Dearly Beloved in Christ,
 
There is an old adage that states the following: "When the Going Gets Tough, the Tough Get Going." There is certainly a lot of truth to that statement. For example, Arden and I had a chance to go away for a few days last week to visit central PA, and we took one morning to visit the Flight 93 Memorial in Shanksville, PA. It was hard to imagine that the events of 9/11 took place only nine years before Arden was born, yet they completely changed how we live our lives now as Americans. Two armed conflicts came about after 9/11 (The War in Afghanistan, code named "Operation Enduring Freedom," and later, "Operation Freedom's Sentinel," and also the 2003 invasion of Iraq, code named "Operation Iraqi Freedom"). The attacks on the U.S. started the Global War on Terrorism, which is still in effect today to a large degree, and a series of intense security protocols took root with the organization of the Department of Homeland Security. Explaining all these changes to a nine-year old was challenging, but I was amazed at how interested Arden was in the history and the events that unfolded. But the "moral of the story" from Shanksville, PA was the resolve, courage, and selflessness of those on-board Flight 93. Instead of trying, even in vain, to somehow save their own lives, the crew and passengers deliberately downed the airliner in a field in the middle of PA so it might avoid collision with the nation's capital.

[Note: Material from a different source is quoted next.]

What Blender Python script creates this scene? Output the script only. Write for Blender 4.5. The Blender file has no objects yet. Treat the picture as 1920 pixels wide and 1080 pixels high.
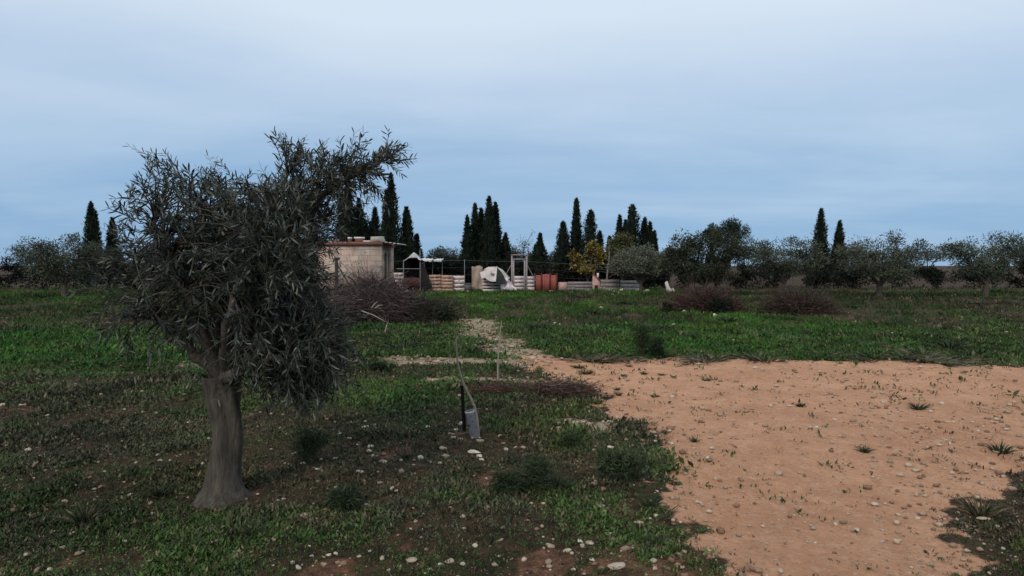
import bpy, math, random
import numpy as np
from mathutils import Vector

# ------------------------------------------------------------------ camera, sky, sun, exposure
SC = bpy.context.scene
COL = SC.collection
F = 1160.0                      # focal length in photo pixels (1920 wide)
CAMZ = 1.6
PITCH = math.atan(43.0 / F)
cam = bpy.data.cameras.new("camera"); cam.sensor_width = 36.0; cam.lens = 36.0 * F / 1920.0
cam.clip_start = 0.05; cam.clip_end = 3000
camo = bpy.data.objects.new("camera", cam); COL.objects.link(camo)
camo.location = (0, 0, CAMZ); camo.rotation_euler = (math.pi / 2 - PITCH, 0, 0)
SC.camera = camo

SUN_EL, SUN_AZ = 38.0, 205.0     # azimuth clockwise from +Y: behind the camera, a little to the left
def make_world():
    w = bpy.data.worlds.new("World"); SC.world = w; w.use_nodes = True
    n, l = w.node_tree.nodes, w.node_tree.links
    n.clear()
    out = n.new('ShaderNodeOutputWorld'); bg = n.new('ShaderNodeBackground')
    sky = n.new('ShaderNodeTexSky'); sky.sky_type = 'NISHITA'; sky.sun_disc = False
    sky.sun_elevation = math.radians(SUN_EL); sky.sun_rotation = math.radians(SUN_AZ)
    sky.air_density = 1.0; sky.dust_density = 0.3; sky.ozone_density = 2.0
    tc = n.new('ShaderNodeTexCoord'); sep = n.new('ShaderNodeSeparateXYZ')
    l.new(tc.outputs['Generated'], sep.inputs[0])
    # high thin cloud sheet: direction projected on a horizontal plane
    zc = n.new('ShaderNodeMath'); zc.operation = 'MAXIMUM'; l.new(sep.outputs[2], zc.inputs[0]); zc.inputs[1].default_value = 0.0
    za = n.new('ShaderNodeMath'); za.operation = 'ADD'; l.new(zc.outputs[0], za.inputs[0]); za.inputs[1].default_value = 0.10
    dv = n.new('ShaderNodeVectorMath'); dv.operation = 'DIVIDE'; l.new(tc.outputs['Generated'], dv.inputs[0])
    cb = n.new('ShaderNodeCombineXYZ')
    for i in range(3): l.new(za.outputs[0], cb.inputs[i])
    l.new(cb.outputs[0], dv.inputs[1])
    mp = n.new('ShaderNodeMapping'); l.new(dv.outputs[0], mp.inputs[0]); mp.inputs['Scale'].default_value = (0.36, 0.62, 0.0)
    mp.inputs['Rotation'].default_value = (0, 0, 0.16); mp.inputs['Location'].default_value = (3.1, 1.35, 0)
    n1 = n.new('ShaderNodeTexNoise'); l.new(mp.outputs[0], n1.inputs['Vector']); n1.inputs['Scale'].default_value = 1.0
    n1.inputs['Detail'].default_value = 5; n1.inputs['Roughness'].default_value = 0.5; n1.inputs['Distortion'].default_value = 0.5
    n2 = n.new('ShaderNodeTexNoise'); l.new(mp.outputs[0], n2.inputs['Vector']); n2.inputs['Scale'].default_value = 4.2
    n2.inputs['Detail'].default_value = 6; n2.inputs['Roughness'].default_value = 0.62
    # amount of cloud = elevation + noise
    e = n.new('ShaderNodeMapRange'); l.new(sep.outputs[2], e.inputs[0])
    e.inputs[1].default_value = 0.06; e.inputs[2].default_value = 0.38; e.inputs[3].default_value = 0.03; e.inputs[4].default_value = 1.0
    m1 = n.new('ShaderNodeMath'); m1.operation = 'MULTIPLY_ADD'; l.new(n1.outputs[0], m1.inputs[0]); m1.inputs[1].default_value = 0.9; m1.inputs[2].default_value = -0.46
    m2 = n.new('ShaderNodeMath'); m2.operation = 'MULTIPLY_ADD'; l.new(n2.outputs[0], m2.inputs[0]); m2.inputs[1].default_value = 0.20; m2.inputs[2].default_value = -0.10
    a1 = n.new('ShaderNodeMath'); a1.operation = 'ADD'; l.new(e.outputs[0], a1.inputs[0]); l.new(m1.outputs[0], a1.inputs[1])
    a2 = n.new('ShaderNodeMath'); a2.operation = 'ADD'; a2.use_clamp = True; l.new(a1.outputs[0], a2.inputs[0]); l.new(m2.outputs[0], a2.inputs[1])
    ramp = n.new('ShaderNodeMix'); ramp.data_type = 'RGBA'; l.new(a2.outputs[0], ramp.inputs[0])
    ramp.inputs[6].default_value = (2.45, 4.15, 6.35, 1); ramp.inputs[7].default_value = (6.6, 7.6, 8.75, 1)
    mix = n.new('ShaderNodeMix'); mix.data_type = 'RGBA'; mix.inputs[0].default_value = 0.93
    l.new(sky.outputs[0], mix.inputs[6]); l.new(ramp.outputs[2], mix.inputs[7])
    l.new(mix.outputs[2], bg.inputs[0]); bg.inputs[1].default_value = 0.1
    l.new(bg.outputs[0], out.inputs[0])
make_world()
sun = bpy.data.lights.new("sun", 'SUN'); sun.energy = 1.35; sun.angle = math.radians(14); sun.color = (1.0, 0.88, 0.72)
suno = bpy.data.objects.new("sun", sun); COL.objects.link(suno)
_az, _el = math.radians(SUN_AZ), math.radians(SUN_EL)
sdir = Vector((math.sin(_az) * math.cos(_el), math.cos(_az) * math.cos(_el), math.sin(_el)))
suno.rotation_euler = sdir.to_track_quat('Z', 'Y').to_euler(); suno.location = (0, -20, 30)
SC.view_settings.view_transform = 'Standard'; SC.view_settings.look = 'None'
SC.view_settings.exposure = 0.10; SC.view_settings.gamma = 1.0; SC.view_settings.use_curve_mapping = False
SC.cycles.max_bounces = 5; SC.cycles.diffuse_bounces = 2; SC.cycles.glossy_bounces = 2; SC.cycles.transparent_max_bounces = 6

# ------------------------------------------------------------------ helpers
RNG = np.random.default_rng(11)
random.seed(5)

def _hash(ix, iy, s):
    h = (ix.astype(np.int64) * 374761393 + iy.astype(np.int64) * 668265263 + s * 1442695041) & 0xFFFFFFFF
    h = ((h ^ (h >> 13)) * 1274126177) & 0xFFFFFFFF
    return ((h ^ (h >> 16)) & 0xFFFF) / 65535.0
def vnoise(x, y, s=0):
    x = np.asarray(x, float); y = np.asarray(y, float)
    ix, iy = np.floor(x), np.floor(y); fx, fy = x - ix, y - iy
    fx = fx * fx * (3 - 2 * fx); fy = fy * fy * (3 - 2 * fy)
    a, b = _hash(ix, iy, s), _hash(ix + 1, iy, s); c, d = _hash(ix, iy + 1, s), _hash(ix + 1, iy + 1, s)
    return (a * (1 - fx) + b * fx) * (1 - fy) + (c * (1 - fx) + d * fx) * fy
def fbm(x, y, s=0, o=3):
    t = 0; a = 0.5; k = 1.0; n = 0
    for i in range(o):
        t = t + a * vnoise(x * k, y * k, s + 17 * i); n += a; a *= 0.5; k *= 2.03
    return t / n
def sstep(a, b, v): 
    t = np.clip((v - a) / (b - a), 0, 1); return t * t * (3 - 2 * t)

def gz(x, y):
    x = np.asarray(x, float); y = np.asarray(y, float)
    return 0.10 * (fbm(x * 0.5 + 9, y * 0.5 + 3, 3, 2) - 0.5) + 0.035 * (vnoise(x * 3.1, y * 3.1, 8) - 0.5)
CT, ST = math.cos(PITCH), math.sin(PITCH)
def ray(px, py):
    u, v = (px - 960) / F, (540 - py) / F
    return u, CT + ST * v, -ST + CT * v
def G(px, py):                                  # pixel -> point on the ground
    a, b, c = ray(px, py); t = -CAMZ / c
    return a * t, b * t
def P(px, py, y):                               # pixel -> point at world depth y
    a, b, c = ray(px, py); t = y / b
    return Vector((a * t, y, CAMZ + c * t))
def gp(x, y, dz=0.0): return Vector((x, y, float(gz(x, y)) + dz))
def pxm(y): return F / y                        # photo pixels per metre

# ---------- materials
MATS = {}
def mat(name, color=(.5, .5, .5), rough=.85, var=.25, scale=6.0, bump=.0, attr=False, metal=0.0, back=None, spec=.25, stretch=1.0, vary=None):
    if name in MATS: return MATS[name]
    m = bpy.data.materials.new(name); m.use_nodes = True
    n, l = m.node_tree.nodes, m.node_tree.links
    b = n['Principled BSDF']; b.inputs['Roughness'].default_value = rough; b.inputs['Metallic'].default_value = metal
    b.inputs['Specular IOR Level'].default_value = spec
    tc = n.new('ShaderNodeTexCoord'); no = n.new('ShaderNodeTexNoise'); no.inputs['Scale'].default_value = scale
    no.inputs['Detail'].default_value = 6; no.inputs['Roughness'].default_value = .65
    mpg = n.new('ShaderNodeMapping'); mpg.inputs['Scale'].default_value = (1, 1, stretch); l.new(tc.outputs['Object'], mpg.inputs[0]); l.new(mpg.outputs[0], no.inputs['Vector'])
    mr = n.new('ShaderNodeMapRange'); l.new(no.outputs[0], mr.inputs[0]); mr.inputs[1].default_value = .25; mr.inputs[2].default_value = .75
    mr.inputs[3].default_value = 1 - var; mr.inputs[4].default_value = 1 + var
    mx = n.new('ShaderNodeVectorMath'); mx.operation = 'MULTIPLY'
    if attr:
        at = n.new('ShaderNodeAttribute'); at.attribute_name = 'col'; src = at.outputs['Color']
    else:
        rg = n.new('ShaderNodeRGB'); rg.outputs[0].default_value = (*color, 1); src = rg.outputs[0]
        if vary:
            oi = n.new('ShaderNodeObjectInfo'); mv = n.new('ShaderNodeMix'); mv.data_type = 'RGBA'; l.new(oi.outputs['Random'], mv.inputs[0]); l.new(src, mv.inputs[6]); mv.inputs[7].default_value = (*vary, 1); src = mv.outputs[2]
    if back:
        ge = n.new('ShaderNodeNewGeometry'); mi = n.new('ShaderNodeMix'); mi.data_type = 'RGBA'
        l.new(ge.outputs['Backfacing'], mi.inputs[0]); l.new(src, mi.inputs[6]); mi.inputs[7].default_value = (*back, 1); src = mi.outputs[2]
    l.new(src, mx.inputs[0])
    cb = n.new('ShaderNodeCombineXYZ')
    for i in range(3): l.new(mr.outputs[0], cb.inputs[i])
    l.new(cb.outputs[0], mx.inputs[1]); l.new(mx.outputs[0], b.inputs['Base Color'])
    if bump:
        bp = n.new('ShaderNodeBump'); bp.inputs['Strength'].default_value = bump; bp.inputs['Distance'].default_value = .03
        l.new(no.outputs[0], bp.inputs['Height']); l.new(bp.outputs[0], b.inputs['Normal'])
    MATS[name] = m; return m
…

Shifting gears, the inversion of our adage can also be true. Sometimes "When the Tough Get Going, the Going Gets Tough." That was true for Jesus. He started his itinerant preaching, his travels, his visitation of other towns in order to preach, teach, and heal, and He was often met with extreme resistance, and even violence. As we will learn this coming Sunday in our Sharpening Your Acts series, Paul got going, this time to Rome, by ship, and the going got very, very tough. In fact, if it was not for the intercession and interjection of God Himself, Paul would have died. But time after time, God showed Himself faithful to Paul, rewarded Paul's obedience (though sometimes it is hard to conceive of it as a 'reward' because of Paul's trials), protected Paul and his fellow travelers, and most importantly, God glorified Himself through Paul's travels, trials, and successes. Ultimately, Paul appealed all the way to the central authority in Rome, and the gospel was "preached to the Gentiles" and across the known world at that time.

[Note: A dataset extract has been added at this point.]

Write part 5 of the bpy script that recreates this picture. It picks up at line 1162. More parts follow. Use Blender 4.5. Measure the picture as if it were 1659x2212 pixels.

The moral for us from that story is simple. We can anticipate the going to get tough, really, because that is simply how life is sometimes. But shouldn't we also anticipate that God has called us to go somewhere, to some people group, regardless? Every single major narrative paradigm within the entire Bible starts with a call for a man or a woman of God to leave what they know and go to what is unknown to them. Noah is called to build an ark and to travel in order to save a remnant. Abraham is called to leave his own land and go to a land that will be shown to him. Isaac, Jacob, and all the major and minor Patriarchs, Matriarchs, and prophets are on the move. Moses isn't even allowed to grow up before he is on the move, set up by God's design. By the time we get to the New Testament, Jesus, God incarnate, is simply following in line with the will of the Father, and calls the disciples, both men and women, to "Come, and Follow." There are no real "fishers of men," unless those fishers are inspired to set sail for unknown and unchartered spaces, looking to reach an unknown group of people for the sake of a very knowable gospel.